Ahora sólo me viene a la memoria una película en la que se mire con simpatía y finura a estas madres que se quedan solas, aunque allí se tratase de la tía soltera que había criado al Capitán Gregg de niño, tras quedarse huérfano. Ese Capitán es el fantasma protagonista de una favorita mía sobre la que ya he escrito por extenso, El fantasma y la señora Muir, de Mankiewicz; él se había embarcado por primera vez a los dieciséis años. Cuando Lucy Muir le pregunta qué hizo su tía cuando él se marchó, el fantasma contesta: “Oh, probablemente dar gracias al cielo de que ya no hubiera por allí nadie llenándole la casa de cachorros y manchándole las alfombras de barro”. Lucy Muir se queda pensativa y el Capitán le pregunta en qué piensa. “Pienso en lo sola que se debió sentir”, responde Lucy, “con sus alfombras limpias”. Es sólo un detalle, pero la única vez que recuerdo que alguien ficticio se haya puesto en el modesto lugar de esas madres.

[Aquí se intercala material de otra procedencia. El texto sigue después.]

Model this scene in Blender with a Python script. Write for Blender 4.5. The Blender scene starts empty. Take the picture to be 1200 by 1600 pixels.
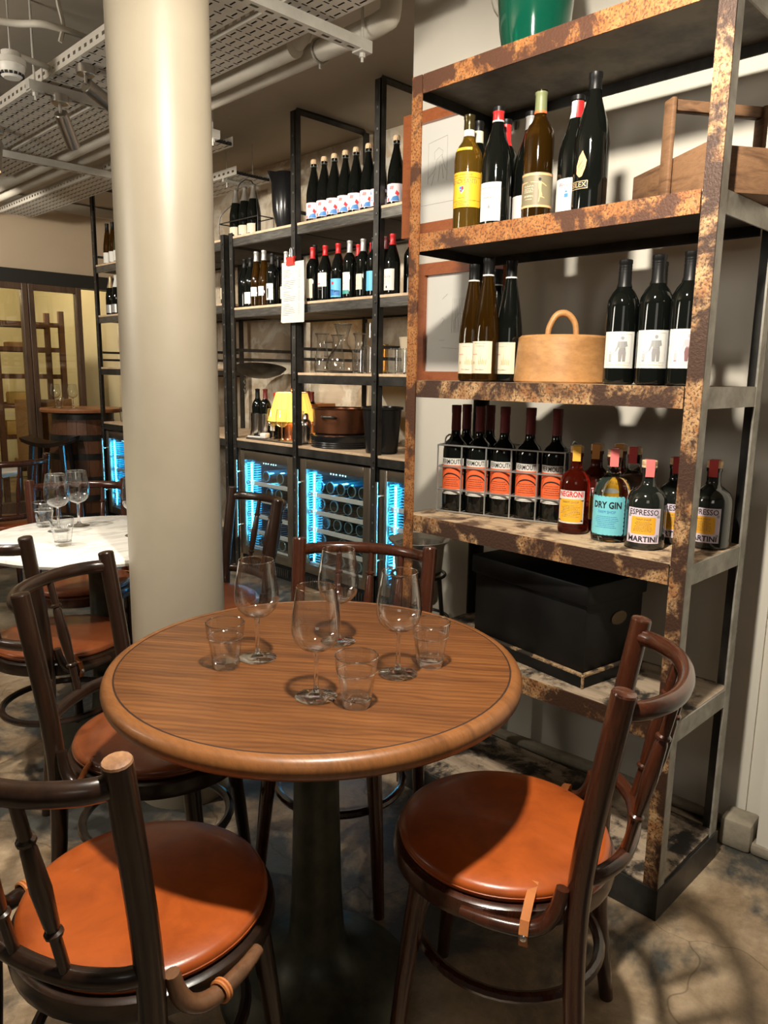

Y, claro está, todo esto me lleva a acordarme de la mía y de cuando yo me fui de su casa, a los veintitrés años, para vivir en otra ciudad con una mujer casada y separada. Desde luego no tuve en cuenta, entonces, esa tristeza que ahora percibo en mis amigas cuyos hijos se alejan. Las cosas están mal pensadas: cuando uno es joven se entera de poco, y aún menos de sus padres, a los que tiende a ver fácilmente como a seres agobiantes e intrusivos, que nos obstaculizan o impiden hacer lo que nos parece, casi nos son una carga. Sólo mucho más tarde, con la treintena bien cumplida (eso con suerte), comienza uno a mirarlos como a personas que fueron, han sido y son algo más que nuestros padres. Viene entonces la curiosidad, e incluso el deseo de compensarlos, de escucharlos de veras, de enfocarlos adecuadamente, de hacerles más caso, de preguntarse por sus sentimientos e inquietudes más allá de nosotros, que no lo éramos todo en sus vidas, aunque en nuestra vanidad juvenil nos lo pareciese. Y a veces se llega demasiado tarde. Yo sólo volví a la casa de mi madre para verla morir, tres años después. Y ahora que veo tan calladamente tristes a mis amigas cuyos hijos se van con veinticinco o treinta años (pero ellas guardan viva la memoria de todos los demás, desde que no tenían ninguno), caigo en la cuenta de que mi madre sólo me tuvo cerca durante veintitrés, y de que a ella seguramente le debieron de parecer muy pocos.